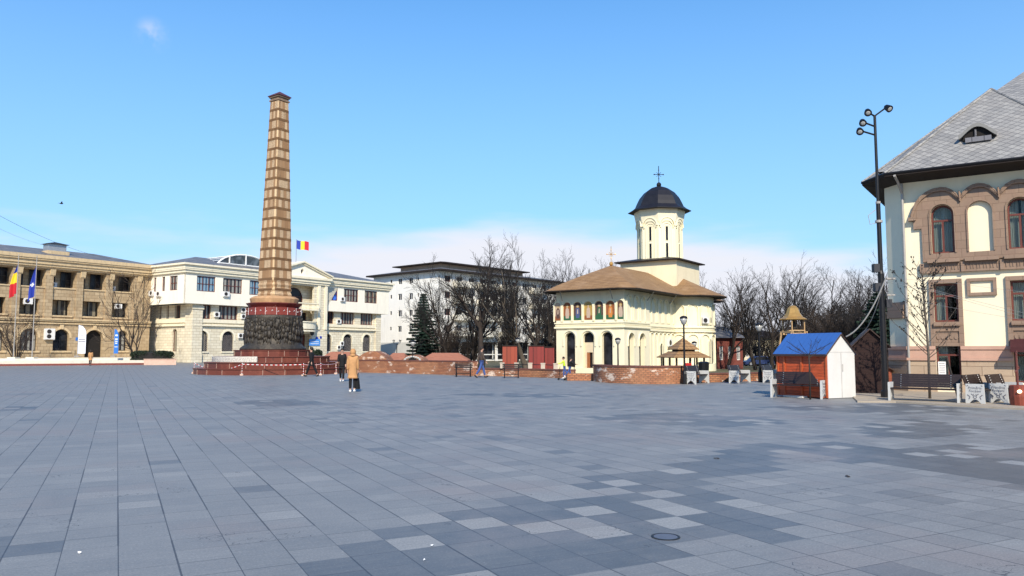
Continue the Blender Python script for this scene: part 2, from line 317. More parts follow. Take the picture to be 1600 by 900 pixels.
# ------------------------------------------------------------------ mesh builder
class MB:
    def __init__(s, f=None): s.v = []; s.f = []; s.mi = []; s.map = f; s.cur = 0
    def add(s, pts, faces):
        b = len(s.v)
        for p in pts:
            if s.map: p = s.map(p[0], p[1], p[2])
            s.v.append((p[0], p[1], p[2]))
        for f in faces:
            s.f.append([b+i for i in f]); s.mi.append(s.cur)
    def box(s, x0, x1, y0, y1, z0, z1):
        s.add([(x0, y0, z0), (x1, y0, z0), (x1, y1, z0), (x0, y1, z0), (x0, y0, z1), (x1, y0, z1), (x1, y1, z1), (x0, y1, z1)],
              [(0, 3, 2, 1), (4, 5, 6, 7), (0, 1, 5, 4), (1, 2, 6, 5), (2, 3, 7, 6), (3, 0, 4, 7)])
    def prism(s, poly, z0, z1):      # poly of (x,y), upright prism
        n = len(poly)
        s.add([(p[0], p[1], z0) for p in poly]+[(p[0], p[1], z1) for p in poly],
              [tuple(range(n))[::-1], tuple(range(n, 2*n))]+[(i, (i+1) % n, n+(i+1) % n, n+i) for i in range(n)])
    def slab(s, outer, holes, y0, y1, back=True):     # wall in the xz plane with holes
        loops = [outer]+list(holes); tri = tessellate_polygon([[Vector((p[0], p[1], 0)) for p in l] for l in loops])
        flat = [p for l in loops for p in l]; n = len(flat)
        fs = [tuple(t) for t in tri]
        pts = [(p[0], y0, p[1]) for p in flat]
        if back: fs += [tuple(n+i for i in t[::-1]) for t in tri]
        pts += [(p[0], y1, p[1]) for p in flat]
        o = 0
        for l in loops:
            m = len(l)
            for i in range(m): fs.append((o+i, o+(i+1) % m, n+o+(i+1) % m, n+o+i))
            o += m
        s.add(pts, fs)
    def tube(s, pts, rad, n=6, cap=True):
        pts = [Vector(p) for p in pts]
        if isinstance(rad, (int, float)): rad = [rad]*len(pts)
        V = []; up = None
        for i, p in enumerate(pts):
            d = (pts[min(i+1, len(pts)-1)]-pts[max(i-1, 0)])
            d = d.normalized() if d.length > 1e-9 else Vector((0, 0, 1))
            a = Vector((0, 0, 1)) if abs(d.z) < .9 else Vector((1, 0, 0))
            if up is not None and abs(up.dot(d)) < .95: a = up
            u = d.cross(a).normalized(); w = u.cross(d).normalized(); up = w
            for j in range(n):
                t = 2*math.pi*j/n
                V.append(p+(u*math.cos(t)+w*math.sin(t))*rad[i])
        F = []
        for i in range(len(pts)-1):
            for j in range(n):
                F.append((i*n+j, i*n+(j+1) % n, (i+1)*n+(j+1) % n, (i+1)*n+j))
        if cap: F.append(tuple(range(n))[::-1]); F.append(tuple((len(pts)-1)*n+j for j in range(n)))
        s.add(V, F)
    def lathe(s, prof, n=24, c=(0, 0), a0=0, a1=2*math.pi, sx=1, sy=1, rot=0):
        full = abs(a1-a0-2*math.pi) < 1e-6; m = n if full else n+1
        V = []
        for r, z in prof:
            for j in range(m):
                t = a0+(a1-a0)*j/n+rot
                V.append((c[0]+r*sx*math.cos(t), c[1]+r*sy*math.sin(t), z))
        F = []
        for i in range(len(prof)-1):
            for j in range(n):
                k = (j+1) % m if full else j+1
                F.append((i*m+j, i*m+k, (i+1)*m+k, (i+1)*m+j))
        if full:
            F.append(tuple(range(m))[::-1]); F.append(tuple((len(prof)-1)*m+j for j in range(m)))
        s.add(V, F)
    def ell(s, c, r, n=10, m=7):
        V = []; F = []
        for i in range(m+1):
            ph = math.pi*i/m
            for j in range(n):
                t = 2*math.pi*j/n
                V.append((c[0]+r[0]*math.sin(ph)*math.cos(t), c[1]+r[1]*math.sin(ph)*math.sin(t), c[2]-r[2]*math.cos(ph)))
        for i in range(m):
            for j in range(n): F.append((i*n+j, i*n+(j+1) % n, (i+1)*n+(j+1) % n, (i+1)*n+j))
        s.add(V, F)
    def arch_ring(s, xc, w, z0, z1, t, y0, y1, n=12):   # moulding strip round an arch (opening width w, crown z1)
        inner = arch(xc, w, z0, z1, n); outer = arch(xc, w+2*t, z0, z1+t, n)
        for i in range(len(inner)-1):
            a, b, c, d = inner[i], inner[i+1], outer[i+1], outer[i]
            if i == len(inner)-1: break
            s.add([(a[0], y0, a[1]), (b[0], y0, b[1]), (c[0], y0, c[1]), (d[0], y0, d[1]), (a[0], y1, a[1]), (b[0], y1, b[1]), (c[0], y1, c[1]), (d[0], y1, d[1])],
                  [(0, 1, 2, 3), (7, 6, 5, 4), (0, 4, 5, 1), (1, 5, 6, 2), (2, 6, 7, 3), (3, 7, 4, 0)])
    def build(s, name, mat, parent=None, loc=None, rotz=0, smooth=False, recalc=True, label=None):
        me = bpy.data.meshes.new(name); me.from_pydata(s.v, [], s.f)
        mats = mat if isinstance(mat, (list, tuple)) else [mat]
        for m in mats: me.materials.append(m)
        if len(mats) > 1: me.polygons.foreach_set('material_index', s.mi)
        if recalc:
            bm = bmesh.new(); bm.from_mesh(me); bmesh.ops.remove_doubles(bm, verts=bm.verts, dist=1e-5)
            bmesh.ops.dissolve_degenerate(bm, dist=1e-6, edges=bm.edges); bmesh.ops.recalc_face_normals(bm, faces=bm.faces); bm.to_mesh(me); bm.free()
        if smooth: me.polygons.foreach_set('use_smooth', [True]*len(me.polygons))
        o = bpy.data.objects.new(name, me); COL.objects.link(o)
        if parent: o.parent = parent
        if loc is not None: o.location = loc
        if rotz: o.rotation_euler = (0, 0, rotz)
        if label: o['label'] = label
        return o
def arch(xc, w, z0, z1, n=12):
    r = w/2; P = [(xc-r, z0)]
    h = min(r, z1-z0)
    for i in range(n+1):
        t = math.pi-math.pi*i/n; P.append((xc+r*math.cos(t), z1-h+h*math.sin(t)))
    P.append((xc+r, z0)); return P
def rect(x0, x1, z0, z1): return [(x0, z0), (x1, z0), (x1, z1), (x0, z1)]
def tag(o, label=None, cat=None, group=None, kind=None):
    if label: o['label'] = label
    if cat: o['category'] = cat
    if group: o['group'] = group
    if kind: o['kind'] = kind
    return o
def thing(name, label, cat, loc=(0, 0, 0), rotz=0, group=None):
    o = bpy.data.objects.new(name, None); COL.objects.link(o); o.empty_display_size = .3
    o.location = loc; o.rotation_euler = (0, 0, rotz); return tag(o, label, cat, group)
def kids(o): return [c for c in bpy.data.objects if c.parent == o]
def copy_tree(o, loc=None, rotz=None, label=None, scale=None, parent=None):
    c = o.copy(); COL.objects.link(c)
    if parent: c.parent = parent
    for ch in kids(o): copy_tree(ch, parent=c)
    if loc is not None: c.location = loc
    if rotz is not None: c.rotation_euler = (0, 0, rotz)
    if label: c['label'] = label
    if scale is not None: c.scale = (scale,)*3 if isinstance(scale, (int, float)) else scale
    return c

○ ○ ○

What the task asks → Print out the lines exactly, skipping any picture.

Complete response →
Continue the Blender Python script for this scene: part 2, from line 317. More parts follow. Take the picture to be 1600 by 900 pixels.
# ------------------------------------------------------------------ mesh builder
class MB:
    def __init__(s, f=None): s.v = []; s.f = []; s.mi = []; s.map = f; s.cur = 0
    def add(s, pts, faces):
        b = len(s.v)
        for p in pts:
            if s.map: p = s.map(p[0], p[1], p[2])
            s.v.append((p[0], p[1], p[2]))
        for f in faces:
            s.f.append([b+i for i in f]); s.mi.append(s.cur)
    def box(s, x0, x1, y0, y1, z0, z1):
        s.add([(x0, y0, z0), (x1, y0, z0), (x1, y1, z0), (x0, y1, z0), (x0, y0, z1), (x1, y0, z1), (x1, y1, z1), (x0, y1, z1)],
              [(0, 3, 2, 1), (4, 5, 6, 7), (0, 1, 5, 4), (1, 2, 6, 5), (2, 3, 7, 6), (3, 0, 4, 7)])
    def prism(s, poly, z0, z1):      # poly of (x,y), upright prism
        n = len(poly)
        s.add([(p[0], p[1], z0) for p in poly]+[(p[0], p[1], z1) for p in poly],
              [tuple(range(n))[::-1], tuple(range(n, 2*n))]+[(i, (i+1) % n, n+(i+1) % n, n+i) for i in range(n)])
    def slab(s, outer, holes, y0, y1, back=True):     # wall in the xz plane with holes
        loops = [outer]+list(holes); tri = tessellate_polygon([[Vector((p[0], p[1], 0)) for p in l] for l in loops])
        flat = [p for l in loops for p in l]; n = len(flat)
        fs = [tuple(t) for t in tri]
        pts = [(p[0], y0, p[1]) for p in flat]
        if back: fs += [tuple(n+i for i in t[::-1]) for t in tri]
        pts += [(p[0], y1, p[1]) for p in flat]
        o = 0
        for l in loops:
            m = len(l)
            for i in range(m): fs.append((o+i, o+(i+1) % m, n+o+(i+1) % m, n+o+i))
            o += m
        s.add(pts, fs)
    def tube(s, pts, rad, n=6, cap=True):
        pts = [Vector(p) for p in pts]
        if isinstance(rad, (int, float)): rad = [rad]*len(pts)
        V = []; up = None
        for i, p in enumerate(pts):
            d = (pts[min(i+1, len(pts)-1)]-pts[max(i-1, 0)])
            d = d.normalized() if d.length > 1e-9 else Vector((0, 0, 1))
            a = Vector((0, 0, 1)) if abs(d.z) < .9 else Vector((1, 0, 0))
            if up is not None and abs(up.dot(d)) < .95: a = up
            u = d.cross(a).normalized(); w = u.cross(d).normalized(); up = w
            for j in range(n):
                t = 2*math.pi*j/n
                V.append(p+(u*math.cos(t)+w*math.sin(t))*rad[i])
        F = []
        for i in range(len(pts)-1):
            for j in range(n):
                F.append((i*n+j, i*n+(j+1) % n, (i+1)*n+(j+1) % n, (i+1)*n+j))
        if cap: F.append(tuple(range(n))[::-1]); F.append(tuple((len(pts)-1)*n+j for j in range(n)))
        s.add(V, F)
    def lathe(s, prof, n=24, c=(0, 0), a0=0, a1=2*math.pi, sx=1, sy=1, rot=0):
        full = abs(a1-a0-2*math.pi) < 1e-6; m = n if full else n+1
        V = []
        for r, z in prof:
            for j in range(m):
                t = a0+(a1-a0)*j/n+rot
                V.append((c[0]+r*sx*math.cos(t), c[1]+r*sy*math.sin(t), z))
        F = []
        for i in range(len(prof)-1):
            for j in range(n):
                k = (j+1) % m if full else j+1
                F.append((i*m+j, i*m+k, (i+1)*m+k, (i+1)*m+j))
        if full:
            F.append(tuple(range(m))[::-1]); F.append(tuple((len(prof)-1)*m+j for j in range(m)))
        s.add(V, F)
    def ell(s, c, r, n=10, m=7):
        V = []; F = []
        for i in range(m+1):
            ph = math.pi*i/m
            for j in range(n):
                t = 2*math.pi*j/n
                V.append((c[0]+r[0]*math.sin(ph)*math.cos(t), c[1]+r[1]*math.sin(ph)*math.sin(t), c[2]-r[2]*math.cos(ph)))
        for i in range(m):
            for j in range(n): F.append((i*n+j, i*n+(j+1) % n, (i+1)*n+(j+1) % n, (i+1)*n+j))
        s.add(V, F)
    def arch_ring(s, xc, w, z0, z1, t, y0, y1, n=12):   # moulding strip round an arch (opening width w, crown z1)
        inner = arch(xc, w, z0, z1, n); outer = arch(xc, w+2*t, z0, z1+t, n)
        for i in range(len(inner)-1):
            a, b, c, d = inner[i], inner[i+1], outer[i+1], outer[i]
            if i == len(inner)-1: break
            s.add([(a[0], y0, a[1]), (b[0], y0, b[1]), (c[0], y0, c[1]), (d[0], y0, d[1]), (a[0], y1, a[1]), (b[0], y1, b[1]), (c[0], y1, c[1]), (d[0], y1, d[1])],
                  [(0, 1, 2, 3), (7, 6, 5, 4), (0, 4, 5, 1), (1, 5, 6, 2), (2, 6, 7, 3), (3, 7, 4, 0)])
    def build(s, name, mat, parent=None, loc=None, rotz=0, smooth=False, recalc=True, label=None):
        me = bpy.data.meshes.new(name); me.from_pydata(s.v, [], s.f)
        mats = mat if isinstance(mat, (list, tuple)) else [mat]
        for m in mats: me.materials.append(m)
        if len(mats) > 1: me.polygons.foreach_set('material_index', s.mi)
        if recalc:
            bm = bmesh.new(); bm.from_mesh(me); bmesh.ops.remove_doubles(bm, verts=bm.verts, dist=1e-5)
            bmesh.ops.dissolve_degenerate(bm, dist=1e-6, edges=bm.edges); bmesh.ops.recalc_face_normals(bm, faces=bm.faces); bm.to_mesh(me); bm.free()
        if smooth: me.polygons.foreach_set('use_smooth', [True]*len(me.polygons))
        o = bpy.data.objects.new(name, me); COL.objects.link(o)
        if parent: o.parent = parent
        if loc is not None: o.location = loc
        if rotz: o.rotation_euler = (0, 0, rotz)
        if label: o['label'] = label
        return o
def arch(xc, w, z0, z1, n=12):
    r = w/2; P = [(xc-r, z0)]
    h = min(r, z1-z0)
    for i in range(n+1):
        t = math.pi-math.pi*i/n; P.append((xc+r*math.cos(t), z1-h+h*math.sin(t)))
    P.append((xc+r, z0)); return P
def rect(x0, x1, z0, z1): return [(x0, z0), (x1, z0), (x1, z1), (x0, z1)]
def tag(o, label=None, cat=None, group=None, kind=None):
    if label: o['label'] = label
    if cat: o['category'] = cat
    if group: o['group'] = group
    if kind: o['kind'] = kind
    return o
def thing(name, label, cat, loc=(0, 0, 0), rotz=0, group=None):
    o = bpy.data.objects.new(name, None); COL.objects.link(o); o.empty_display_size = .3
    o.location = loc; o.rotation_euler = (0, 0, rotz); return tag(o, label, cat, group)
def kids(o): return [c for c in bpy.data.objects if c.parent == o]
def copy_tree(o, loc=None, rotz=None, label=None, scale=None, parent=None):
    c = o.copy(); COL.objects.link(c)
    if parent: c.parent = parent
    for ch in kids(o): copy_tree(ch, parent=c)
    if loc is not None: c.location = loc
    if rotz is not None: c.rotation_euler = (0, 0, rotz)
    if label: c['label'] = label
    if scale is not None: c.scale = (scale,)*3 if isinstance(scale, (int, float)) else scale
    return c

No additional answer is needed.